▸ EXERCISE MATERIALS:
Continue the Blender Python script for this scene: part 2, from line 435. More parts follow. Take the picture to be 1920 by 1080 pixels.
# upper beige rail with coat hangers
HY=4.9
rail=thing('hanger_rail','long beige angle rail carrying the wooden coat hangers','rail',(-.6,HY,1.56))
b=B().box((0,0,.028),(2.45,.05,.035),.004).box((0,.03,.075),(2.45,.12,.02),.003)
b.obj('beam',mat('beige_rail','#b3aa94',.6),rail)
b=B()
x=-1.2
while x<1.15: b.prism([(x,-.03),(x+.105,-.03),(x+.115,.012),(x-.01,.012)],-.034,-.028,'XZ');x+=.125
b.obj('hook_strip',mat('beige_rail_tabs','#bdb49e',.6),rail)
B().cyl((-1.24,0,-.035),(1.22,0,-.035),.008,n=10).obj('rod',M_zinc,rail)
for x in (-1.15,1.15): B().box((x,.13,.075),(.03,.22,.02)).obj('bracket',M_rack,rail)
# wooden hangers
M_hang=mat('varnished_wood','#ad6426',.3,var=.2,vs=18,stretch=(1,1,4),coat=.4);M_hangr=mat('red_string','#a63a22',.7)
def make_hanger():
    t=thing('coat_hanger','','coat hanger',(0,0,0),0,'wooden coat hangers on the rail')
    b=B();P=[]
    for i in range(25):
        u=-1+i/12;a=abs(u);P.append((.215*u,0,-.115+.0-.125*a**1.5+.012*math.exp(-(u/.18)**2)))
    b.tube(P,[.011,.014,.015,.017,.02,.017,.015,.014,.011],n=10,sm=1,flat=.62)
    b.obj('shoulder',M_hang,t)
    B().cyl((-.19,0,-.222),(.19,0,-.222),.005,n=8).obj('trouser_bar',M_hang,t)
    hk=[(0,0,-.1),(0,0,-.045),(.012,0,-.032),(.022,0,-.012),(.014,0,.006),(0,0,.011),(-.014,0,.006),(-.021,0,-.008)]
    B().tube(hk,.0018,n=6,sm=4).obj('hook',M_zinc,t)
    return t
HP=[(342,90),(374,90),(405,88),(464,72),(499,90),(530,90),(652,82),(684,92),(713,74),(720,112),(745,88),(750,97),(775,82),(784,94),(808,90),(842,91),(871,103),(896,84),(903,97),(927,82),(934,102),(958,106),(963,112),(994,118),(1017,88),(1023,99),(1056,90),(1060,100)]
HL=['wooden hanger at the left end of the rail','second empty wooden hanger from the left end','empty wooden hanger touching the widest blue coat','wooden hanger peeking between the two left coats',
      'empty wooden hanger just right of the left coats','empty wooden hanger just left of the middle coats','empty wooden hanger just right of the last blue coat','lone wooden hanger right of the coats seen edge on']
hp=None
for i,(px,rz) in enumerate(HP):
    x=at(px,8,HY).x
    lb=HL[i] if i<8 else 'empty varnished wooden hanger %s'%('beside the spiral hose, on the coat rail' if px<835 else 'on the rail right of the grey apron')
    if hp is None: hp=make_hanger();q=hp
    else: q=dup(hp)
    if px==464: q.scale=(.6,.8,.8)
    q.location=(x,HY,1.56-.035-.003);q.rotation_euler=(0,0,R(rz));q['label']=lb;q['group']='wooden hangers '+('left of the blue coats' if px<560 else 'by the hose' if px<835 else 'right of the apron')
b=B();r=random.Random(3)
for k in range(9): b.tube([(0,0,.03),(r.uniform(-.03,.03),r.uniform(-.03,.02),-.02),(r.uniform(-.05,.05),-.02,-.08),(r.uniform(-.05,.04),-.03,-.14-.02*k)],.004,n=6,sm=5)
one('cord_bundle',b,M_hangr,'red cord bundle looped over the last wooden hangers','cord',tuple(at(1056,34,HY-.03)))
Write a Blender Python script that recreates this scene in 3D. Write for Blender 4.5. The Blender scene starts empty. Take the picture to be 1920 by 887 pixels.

▸ WHAT TO WORK ON:
Retype the material above, line by line, exactly.

▸ COMPLETED EXERCISE:
Continue the Blender Python script for this scene: part 2, from line 435. More parts follow. Take the picture to be 1920 by 1080 pixels.
# upper beige rail with coat hangers
HY=4.9
rail=thing('hanger_rail','long beige angle rail carrying the wooden coat hangers','rail',(-.6,HY,1.56))
b=B().box((0,0,.028),(2.45,.05,.035),.004).box((0,.03,.075),(2.45,.12,.02),.003)
b.obj('beam',mat('beige_rail','#b3aa94',.6),rail)
b=B()
x=-1.2
while x<1.15: b.prism([(x,-.03),(x+.105,-.03),(x+.115,.012),(x-.01,.012)],-.034,-.028,'XZ');x+=.125
b.obj('hook_strip',mat('beige_rail_tabs','#bdb49e',.6),rail)
B().cyl((-1.24,0,-.035),(1.22,0,-.035),.008,n=10).obj('rod',M_zinc,rail)
for x in (-1.15,1.15): B().box((x,.13,.075),(.03,.22,.02)).obj('bracket',M_rack,rail)
# wooden hangers
M_hang=mat('varnished_wood','#ad6426',.3,var=.2,vs=18,stretch=(1,1,4),coat=.4);M_hangr=mat('red_string','#a63a22',.7)
def make_hanger():
    t=thing('coat_hanger','','coat hanger',(0,0,0),0,'wooden coat hangers on the rail')
    b=B();P=[]
    for i in range(25):
        u=-1+i/12;a=abs(u);P.append((.215*u,0,-.115+.0-.125*a**1.5+.012*math.exp(-(u/.18)**2)))
    b.tube(P,[.011,.014,.015,.017,.02,.017,.015,.014,.011],n=10,sm=1,flat=.62)
    b.obj('shoulder',M_hang,t)
    B().cyl((-.19,0,-.222),(.19,0,-.222),.005,n=8).obj('trouser_bar',M_hang,t)
    hk=[(0,0,-.1),(0,0,-.045),(.012,0,-.032),(.022,0,-.012),(.014,0,.006),(0,0,.011),(-.014,0,.006),(-.021,0,-.008)]
    B().tube(hk,.0018,n=6,sm=4).obj('hook',M_zinc,t)
    return t
HP=[(342,90),(374,90),(405,88),(464,72),(499,90),(530,90),(652,82),(684,92),(713,74),(720,112),(745,88),(750,97),(775,82),(784,94),(808,90),(842,91),(871,103),(896,84),(903,97),(927,82),(934,102),(958,106),(963,112),(994,118),(1017,88),(1023,99),(1056,90),(1060,100)]
HL=['wooden hanger at the left end of the rail','second empty wooden hanger from the left end','empty wooden hanger touching the widest blue coat','wooden hanger peeking between the two left coats',
      'empty wooden hanger just right of the left coats','empty wooden hanger just left of the middle coats','empty wooden hanger just right of the last blue coat','lone wooden hanger right of the coats seen edge on']
hp=None
for i,(px,rz) in enumerate(HP):
    x=at(px,8,HY).x
    lb=HL[i] if i<8 else 'empty varnished wooden hanger %s'%('beside the spiral hose, on the coat rail' if px<835 else 'on the rail right of the grey apron')
    if hp is None: hp=make_hanger();q=hp
    else: q=dup(hp)
    if px==464: q.scale=(.6,.8,.8)
    q.location=(x,HY,1.56-.035-.003);q.rotation_euler=(0,0,R(rz));q['label']=lb;q['group']='wooden hangers '+('left of the blue coats' if px<560 else 'by the hose' if px<835 else 'right of the apron')
b=B();r=random.Random(3)
for k in range(9): b.tube([(0,0,.03),(r.uniform(-.03,.03),r.uniform(-.03,.02),-.02),(r.uniform(-.05,.05),-.02,-.08),(r.uniform(-.05,.04),-.03,-.14-.02*k)],.004,n=6,sm=5)
one('cord_bundle',b,M_hangr,'red cord bundle looped over the last wooden hangers','cord',tuple(at(1056,34,HY-.03)))
Write a Blender Python script that recreates this scene in 3D. Write for Blender 4.5. The Blender scene starts empty. Take the picture to be 1920 by 887 pixels.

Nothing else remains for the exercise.